Work to be completed:
Pick out each line containing the string "script" and copy it.

— BEGIN Provided entries —

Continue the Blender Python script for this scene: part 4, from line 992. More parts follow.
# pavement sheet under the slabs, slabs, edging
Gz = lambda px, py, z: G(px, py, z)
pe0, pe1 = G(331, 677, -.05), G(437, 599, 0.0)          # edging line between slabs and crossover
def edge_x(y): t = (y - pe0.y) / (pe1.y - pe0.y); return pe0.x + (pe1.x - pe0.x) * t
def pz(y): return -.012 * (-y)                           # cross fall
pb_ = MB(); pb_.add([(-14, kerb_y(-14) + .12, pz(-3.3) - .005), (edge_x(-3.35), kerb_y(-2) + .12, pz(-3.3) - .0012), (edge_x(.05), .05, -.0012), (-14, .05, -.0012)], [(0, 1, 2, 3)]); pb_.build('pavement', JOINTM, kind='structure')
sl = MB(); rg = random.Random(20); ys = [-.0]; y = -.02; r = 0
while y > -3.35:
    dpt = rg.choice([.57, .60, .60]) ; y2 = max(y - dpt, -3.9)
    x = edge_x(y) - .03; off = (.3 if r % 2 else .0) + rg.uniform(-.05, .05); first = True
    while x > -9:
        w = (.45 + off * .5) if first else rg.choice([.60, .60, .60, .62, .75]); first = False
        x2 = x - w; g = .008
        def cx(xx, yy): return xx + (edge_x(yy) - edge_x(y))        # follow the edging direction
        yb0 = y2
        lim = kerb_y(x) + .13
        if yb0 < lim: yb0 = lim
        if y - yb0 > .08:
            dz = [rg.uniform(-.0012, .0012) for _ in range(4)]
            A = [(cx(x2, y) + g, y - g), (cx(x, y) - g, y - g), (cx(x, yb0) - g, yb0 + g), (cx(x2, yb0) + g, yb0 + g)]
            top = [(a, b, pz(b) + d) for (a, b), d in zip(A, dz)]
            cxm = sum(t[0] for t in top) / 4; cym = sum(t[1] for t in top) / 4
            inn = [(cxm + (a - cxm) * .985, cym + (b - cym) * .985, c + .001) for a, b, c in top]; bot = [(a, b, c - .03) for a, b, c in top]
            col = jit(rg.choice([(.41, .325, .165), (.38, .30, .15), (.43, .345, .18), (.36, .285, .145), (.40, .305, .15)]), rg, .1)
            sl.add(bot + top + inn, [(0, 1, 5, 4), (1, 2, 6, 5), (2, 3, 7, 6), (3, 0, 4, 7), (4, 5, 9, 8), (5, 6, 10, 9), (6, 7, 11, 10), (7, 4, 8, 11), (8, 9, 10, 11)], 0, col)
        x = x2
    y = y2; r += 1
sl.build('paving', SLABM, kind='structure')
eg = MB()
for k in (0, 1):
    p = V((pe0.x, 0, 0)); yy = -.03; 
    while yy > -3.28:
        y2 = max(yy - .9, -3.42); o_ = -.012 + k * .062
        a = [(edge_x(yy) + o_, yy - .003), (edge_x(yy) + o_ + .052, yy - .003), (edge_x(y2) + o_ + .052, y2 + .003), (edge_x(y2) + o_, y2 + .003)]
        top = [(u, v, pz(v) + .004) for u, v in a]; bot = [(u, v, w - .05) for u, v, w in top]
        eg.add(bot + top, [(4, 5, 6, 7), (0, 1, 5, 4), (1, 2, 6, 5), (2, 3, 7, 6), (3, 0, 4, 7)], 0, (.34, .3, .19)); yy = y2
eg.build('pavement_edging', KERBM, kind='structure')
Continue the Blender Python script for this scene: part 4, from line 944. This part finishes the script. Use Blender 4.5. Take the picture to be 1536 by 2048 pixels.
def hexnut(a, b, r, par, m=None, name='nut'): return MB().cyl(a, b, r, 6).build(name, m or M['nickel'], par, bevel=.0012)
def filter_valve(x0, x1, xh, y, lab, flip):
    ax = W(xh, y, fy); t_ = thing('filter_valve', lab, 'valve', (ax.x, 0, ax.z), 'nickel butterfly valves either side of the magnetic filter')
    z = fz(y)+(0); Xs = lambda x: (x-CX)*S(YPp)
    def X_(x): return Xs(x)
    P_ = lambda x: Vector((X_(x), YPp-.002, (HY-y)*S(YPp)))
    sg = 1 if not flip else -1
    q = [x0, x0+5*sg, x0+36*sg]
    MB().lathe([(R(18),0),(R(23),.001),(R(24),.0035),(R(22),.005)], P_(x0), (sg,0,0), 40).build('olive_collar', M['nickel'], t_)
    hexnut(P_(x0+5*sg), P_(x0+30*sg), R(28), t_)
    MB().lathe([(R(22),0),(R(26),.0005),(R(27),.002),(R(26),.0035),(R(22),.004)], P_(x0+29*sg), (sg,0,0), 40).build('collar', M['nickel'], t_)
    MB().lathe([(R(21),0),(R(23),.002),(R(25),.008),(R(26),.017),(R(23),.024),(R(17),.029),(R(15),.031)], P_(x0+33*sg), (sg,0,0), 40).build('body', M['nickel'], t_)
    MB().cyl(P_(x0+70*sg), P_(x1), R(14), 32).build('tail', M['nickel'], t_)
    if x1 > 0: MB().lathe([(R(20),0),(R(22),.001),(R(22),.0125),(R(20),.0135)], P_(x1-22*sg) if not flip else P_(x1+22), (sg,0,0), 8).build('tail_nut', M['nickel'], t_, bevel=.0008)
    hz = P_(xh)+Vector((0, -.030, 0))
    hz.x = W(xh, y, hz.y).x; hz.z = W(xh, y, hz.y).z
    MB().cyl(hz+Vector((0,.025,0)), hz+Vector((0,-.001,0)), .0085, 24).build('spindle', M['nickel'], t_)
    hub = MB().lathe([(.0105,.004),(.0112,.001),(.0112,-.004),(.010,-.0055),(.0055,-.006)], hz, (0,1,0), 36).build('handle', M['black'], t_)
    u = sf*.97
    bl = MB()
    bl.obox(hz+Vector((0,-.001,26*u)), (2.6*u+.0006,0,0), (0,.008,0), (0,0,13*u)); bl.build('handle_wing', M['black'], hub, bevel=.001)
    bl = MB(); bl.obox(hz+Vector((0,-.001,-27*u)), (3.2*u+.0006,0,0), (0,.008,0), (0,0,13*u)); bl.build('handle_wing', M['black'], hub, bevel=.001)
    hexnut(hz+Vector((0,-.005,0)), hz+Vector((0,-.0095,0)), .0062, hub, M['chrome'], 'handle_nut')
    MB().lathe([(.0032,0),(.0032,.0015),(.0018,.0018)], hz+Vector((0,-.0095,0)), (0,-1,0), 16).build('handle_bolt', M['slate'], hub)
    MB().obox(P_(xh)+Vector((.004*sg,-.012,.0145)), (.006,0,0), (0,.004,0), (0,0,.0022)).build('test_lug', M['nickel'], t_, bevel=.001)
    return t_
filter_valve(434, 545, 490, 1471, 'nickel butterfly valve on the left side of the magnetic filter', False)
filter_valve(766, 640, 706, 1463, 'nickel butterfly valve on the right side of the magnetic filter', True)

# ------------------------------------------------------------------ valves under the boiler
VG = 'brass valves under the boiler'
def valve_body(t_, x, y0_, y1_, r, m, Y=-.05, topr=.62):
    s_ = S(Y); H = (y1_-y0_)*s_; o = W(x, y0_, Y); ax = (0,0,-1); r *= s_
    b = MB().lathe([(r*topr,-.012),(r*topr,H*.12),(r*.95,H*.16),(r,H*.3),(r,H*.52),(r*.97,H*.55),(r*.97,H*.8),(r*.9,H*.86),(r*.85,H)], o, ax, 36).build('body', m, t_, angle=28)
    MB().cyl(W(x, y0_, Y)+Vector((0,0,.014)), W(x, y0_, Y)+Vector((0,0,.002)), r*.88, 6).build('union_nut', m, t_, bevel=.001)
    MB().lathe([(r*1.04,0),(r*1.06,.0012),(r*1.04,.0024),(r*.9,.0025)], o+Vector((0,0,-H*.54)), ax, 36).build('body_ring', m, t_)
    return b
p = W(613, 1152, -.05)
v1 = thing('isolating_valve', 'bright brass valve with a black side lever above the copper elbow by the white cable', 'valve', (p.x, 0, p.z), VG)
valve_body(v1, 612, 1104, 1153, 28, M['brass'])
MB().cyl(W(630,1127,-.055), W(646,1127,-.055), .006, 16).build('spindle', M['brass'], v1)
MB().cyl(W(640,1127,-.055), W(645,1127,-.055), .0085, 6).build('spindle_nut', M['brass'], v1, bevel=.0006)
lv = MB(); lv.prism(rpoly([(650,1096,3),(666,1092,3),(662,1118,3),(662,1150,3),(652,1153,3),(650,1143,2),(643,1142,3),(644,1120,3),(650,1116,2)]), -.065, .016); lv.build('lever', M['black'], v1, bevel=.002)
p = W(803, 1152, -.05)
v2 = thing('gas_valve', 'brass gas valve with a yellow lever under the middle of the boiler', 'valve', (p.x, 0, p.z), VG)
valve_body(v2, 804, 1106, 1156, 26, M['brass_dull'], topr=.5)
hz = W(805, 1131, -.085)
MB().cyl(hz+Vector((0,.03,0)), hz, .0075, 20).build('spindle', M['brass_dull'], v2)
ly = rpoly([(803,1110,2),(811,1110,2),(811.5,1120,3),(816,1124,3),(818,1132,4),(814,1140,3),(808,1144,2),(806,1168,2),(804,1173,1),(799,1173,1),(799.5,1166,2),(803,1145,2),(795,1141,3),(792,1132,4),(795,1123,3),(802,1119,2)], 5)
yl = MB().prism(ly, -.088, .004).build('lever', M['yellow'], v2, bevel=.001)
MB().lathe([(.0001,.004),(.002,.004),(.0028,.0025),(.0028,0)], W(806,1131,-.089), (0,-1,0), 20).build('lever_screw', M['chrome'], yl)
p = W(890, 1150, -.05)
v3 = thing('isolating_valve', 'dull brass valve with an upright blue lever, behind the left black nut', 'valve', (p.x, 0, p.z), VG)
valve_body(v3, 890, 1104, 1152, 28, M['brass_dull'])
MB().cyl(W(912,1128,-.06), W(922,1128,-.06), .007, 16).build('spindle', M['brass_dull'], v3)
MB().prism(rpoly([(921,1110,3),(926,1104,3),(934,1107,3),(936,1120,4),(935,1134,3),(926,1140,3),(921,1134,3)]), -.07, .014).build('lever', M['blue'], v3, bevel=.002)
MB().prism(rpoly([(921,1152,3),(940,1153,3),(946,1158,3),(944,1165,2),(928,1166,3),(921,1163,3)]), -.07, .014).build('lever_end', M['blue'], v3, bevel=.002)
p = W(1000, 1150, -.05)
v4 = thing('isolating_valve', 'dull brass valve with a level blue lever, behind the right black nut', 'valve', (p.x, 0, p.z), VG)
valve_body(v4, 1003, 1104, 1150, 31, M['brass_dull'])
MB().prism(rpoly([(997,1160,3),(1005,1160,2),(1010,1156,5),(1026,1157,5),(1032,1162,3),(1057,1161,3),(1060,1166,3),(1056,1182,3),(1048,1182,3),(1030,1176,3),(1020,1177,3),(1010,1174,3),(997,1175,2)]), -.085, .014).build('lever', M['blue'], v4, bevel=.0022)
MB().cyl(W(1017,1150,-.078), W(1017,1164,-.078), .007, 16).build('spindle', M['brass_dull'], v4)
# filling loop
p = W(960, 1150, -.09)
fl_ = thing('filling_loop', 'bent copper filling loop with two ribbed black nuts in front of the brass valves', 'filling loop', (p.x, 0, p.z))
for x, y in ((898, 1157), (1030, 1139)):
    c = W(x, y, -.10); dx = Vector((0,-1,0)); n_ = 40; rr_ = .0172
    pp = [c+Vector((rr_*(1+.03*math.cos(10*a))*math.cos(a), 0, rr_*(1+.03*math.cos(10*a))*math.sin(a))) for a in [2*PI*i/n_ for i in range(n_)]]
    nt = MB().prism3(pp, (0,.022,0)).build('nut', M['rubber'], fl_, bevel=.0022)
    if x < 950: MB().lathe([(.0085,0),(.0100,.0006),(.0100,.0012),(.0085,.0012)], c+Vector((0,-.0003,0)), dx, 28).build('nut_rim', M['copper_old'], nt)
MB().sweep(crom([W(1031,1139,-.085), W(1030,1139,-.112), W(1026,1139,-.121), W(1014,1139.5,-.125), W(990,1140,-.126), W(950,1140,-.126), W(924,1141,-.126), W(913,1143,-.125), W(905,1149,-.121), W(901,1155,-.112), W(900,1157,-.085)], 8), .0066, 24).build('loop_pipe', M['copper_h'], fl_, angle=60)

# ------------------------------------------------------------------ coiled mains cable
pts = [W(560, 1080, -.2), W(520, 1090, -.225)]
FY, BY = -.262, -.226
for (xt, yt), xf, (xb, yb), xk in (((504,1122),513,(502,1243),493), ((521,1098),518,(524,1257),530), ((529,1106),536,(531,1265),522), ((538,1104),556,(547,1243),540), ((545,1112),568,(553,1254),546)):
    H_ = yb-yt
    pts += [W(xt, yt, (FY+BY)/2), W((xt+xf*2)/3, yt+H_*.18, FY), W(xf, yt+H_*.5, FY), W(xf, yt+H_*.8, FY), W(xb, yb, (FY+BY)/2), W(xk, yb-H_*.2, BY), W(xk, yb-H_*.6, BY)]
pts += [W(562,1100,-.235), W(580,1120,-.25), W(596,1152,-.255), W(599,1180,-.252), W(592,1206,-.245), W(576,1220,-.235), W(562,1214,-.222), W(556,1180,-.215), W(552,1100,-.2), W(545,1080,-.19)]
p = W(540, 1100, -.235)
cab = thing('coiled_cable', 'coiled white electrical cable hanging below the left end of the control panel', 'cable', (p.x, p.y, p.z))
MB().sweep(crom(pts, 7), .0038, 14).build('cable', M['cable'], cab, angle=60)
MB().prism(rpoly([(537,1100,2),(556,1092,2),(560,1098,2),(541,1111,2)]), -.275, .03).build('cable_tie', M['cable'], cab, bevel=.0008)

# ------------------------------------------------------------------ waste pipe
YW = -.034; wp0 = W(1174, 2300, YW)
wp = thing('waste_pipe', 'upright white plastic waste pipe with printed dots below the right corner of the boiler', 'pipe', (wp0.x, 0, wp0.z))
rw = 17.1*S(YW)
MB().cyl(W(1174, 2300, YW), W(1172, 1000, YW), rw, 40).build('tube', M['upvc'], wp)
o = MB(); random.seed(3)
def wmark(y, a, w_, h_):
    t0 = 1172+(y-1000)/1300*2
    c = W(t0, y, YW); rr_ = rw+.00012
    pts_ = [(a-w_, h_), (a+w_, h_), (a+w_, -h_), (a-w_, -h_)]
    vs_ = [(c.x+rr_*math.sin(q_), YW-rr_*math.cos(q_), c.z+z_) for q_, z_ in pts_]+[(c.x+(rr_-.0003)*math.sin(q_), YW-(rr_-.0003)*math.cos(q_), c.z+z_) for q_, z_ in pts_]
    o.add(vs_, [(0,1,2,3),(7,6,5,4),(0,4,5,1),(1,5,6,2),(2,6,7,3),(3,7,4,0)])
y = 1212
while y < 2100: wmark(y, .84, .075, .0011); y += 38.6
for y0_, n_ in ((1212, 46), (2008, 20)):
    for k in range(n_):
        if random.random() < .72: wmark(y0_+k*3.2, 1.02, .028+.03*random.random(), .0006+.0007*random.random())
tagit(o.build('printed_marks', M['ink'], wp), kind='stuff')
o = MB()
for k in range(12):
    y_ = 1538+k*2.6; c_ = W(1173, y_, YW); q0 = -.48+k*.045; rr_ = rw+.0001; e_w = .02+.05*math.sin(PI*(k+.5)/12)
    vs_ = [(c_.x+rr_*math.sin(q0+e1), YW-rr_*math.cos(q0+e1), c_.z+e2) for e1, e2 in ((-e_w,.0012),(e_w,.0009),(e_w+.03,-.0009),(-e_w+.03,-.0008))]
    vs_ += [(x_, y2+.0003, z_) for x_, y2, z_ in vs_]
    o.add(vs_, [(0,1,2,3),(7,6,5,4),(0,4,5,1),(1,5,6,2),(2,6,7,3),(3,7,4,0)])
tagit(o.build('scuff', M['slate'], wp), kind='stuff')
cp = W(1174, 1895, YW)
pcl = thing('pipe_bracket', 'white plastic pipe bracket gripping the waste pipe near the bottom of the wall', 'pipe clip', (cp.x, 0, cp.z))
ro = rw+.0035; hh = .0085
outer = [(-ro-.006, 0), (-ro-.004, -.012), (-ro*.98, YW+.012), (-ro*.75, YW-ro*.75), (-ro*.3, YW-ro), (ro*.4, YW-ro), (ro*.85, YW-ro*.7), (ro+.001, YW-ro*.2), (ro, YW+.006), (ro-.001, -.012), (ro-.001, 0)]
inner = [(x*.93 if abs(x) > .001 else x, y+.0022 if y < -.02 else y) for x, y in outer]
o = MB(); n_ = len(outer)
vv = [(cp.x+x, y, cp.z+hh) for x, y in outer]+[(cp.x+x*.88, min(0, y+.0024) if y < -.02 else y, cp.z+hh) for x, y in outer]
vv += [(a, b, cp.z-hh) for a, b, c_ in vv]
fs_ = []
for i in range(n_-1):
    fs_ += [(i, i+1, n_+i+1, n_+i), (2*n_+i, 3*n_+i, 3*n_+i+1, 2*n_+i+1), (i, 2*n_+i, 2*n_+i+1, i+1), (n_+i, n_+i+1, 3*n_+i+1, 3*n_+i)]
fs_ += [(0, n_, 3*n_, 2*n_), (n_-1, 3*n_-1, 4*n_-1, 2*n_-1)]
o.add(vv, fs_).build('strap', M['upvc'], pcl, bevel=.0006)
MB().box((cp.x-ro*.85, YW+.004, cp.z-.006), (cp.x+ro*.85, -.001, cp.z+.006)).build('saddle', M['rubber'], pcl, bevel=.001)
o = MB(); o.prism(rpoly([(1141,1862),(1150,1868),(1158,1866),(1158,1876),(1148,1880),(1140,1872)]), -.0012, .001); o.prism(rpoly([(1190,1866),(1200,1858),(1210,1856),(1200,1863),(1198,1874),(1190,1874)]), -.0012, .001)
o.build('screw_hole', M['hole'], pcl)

— END Provided entries —

Expected output:
Continue the Blender Python script for this scene: part 4, from line 992. More parts follow.
Continue the Blender Python script for this scene: part 4, from line 944. This part finishes the script. Use Blender 4.5. Take the picture to be 1536 by 2048 pixels.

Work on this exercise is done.